Toilets have at last caught the imagination of our filmmakers. Primarily driven by PM Modi’s highly publicised Swachh Bharat Abhiyan, we have not one but two films revolving around the necessity to build and use toilets.
Akshay Kumar and Bhumi Pednekar’s Toilet: Ek Prem Katha has already created quite a buzz, what with the star meeting the PM to talk about the film and Pahlaj Nihalani calling for making it tax-free. But it is director Rakeysh Omprakash Mehra who has already made a difference in the real world.
Mehra is not only making Mere Pyare Prime Minister, a film on the subject. But inspired by Gandhi’s model toilets at the Sabarmati Ashram, he has also been building toilets in slums since the last four years. And dig this - he has already built 800 toilets without the accompaniment of any of the usual trumpeting in the media that’s the norm these days.
And now the Mirzya director has got a NOC from the Brihanmumbai Municipal Corporation (BMC) to build 20 toilets in a slum in Ghatkopar, where he is shooting Mere Pyare Prime Minister. This would include five separate toilets for men and women and teachers in two municipal schools in the Khandooba area.

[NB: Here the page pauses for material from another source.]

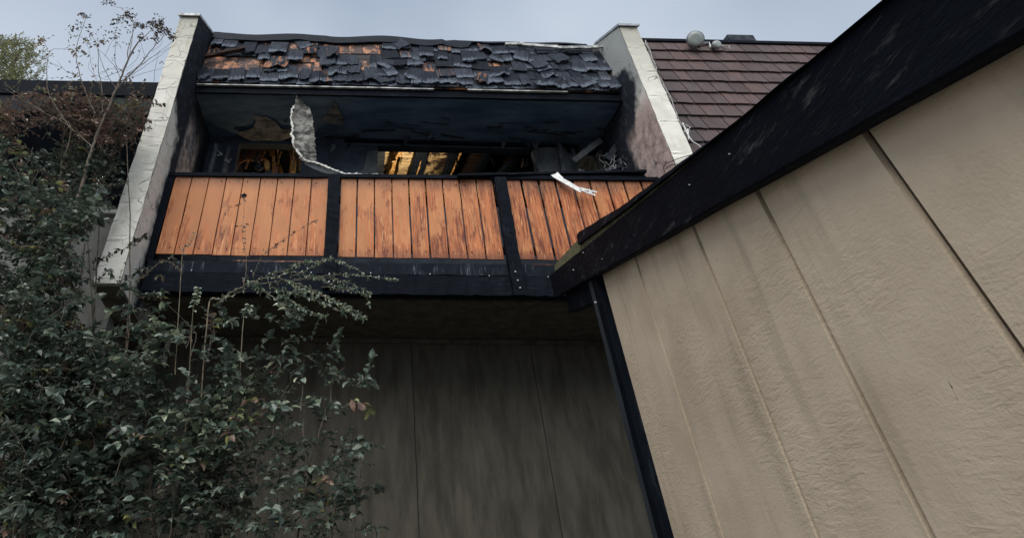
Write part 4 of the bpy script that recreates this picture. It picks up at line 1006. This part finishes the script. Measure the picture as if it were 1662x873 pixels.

What’s more, in association with the NGO, Yuva Unstoppable, Mehra has been interacting with the community at the grassroots level to increase awareness about using a toilet and the evils of open defecation.
We don’t just build toilets and walk away but we also make sure the locals maintain them. We’ve been having meetings with slum-dwellers and corporators of the area, urging them to put one rupee in the donation box so that the community workers can be given their dues. The new toilets are as good as the ones in private buildings, with proper pipelines and extensions with taps where they can get clean, drinking water.Rakeysh Omprakash Mehra, Director, Mere Pyare Prime Minister
He is now shooting in a slum settlement behind the Powai Lake, where he is planning to build more toilets and working to build a suitable infrastructure for it. Mere Pyare Prime Minister revolves around four kids living in a Mumbai slum. One of them wants to build a toilet for his single mother and makes an appeal to the Prime Minister.
Kudos to the filmmaker for making a real difference!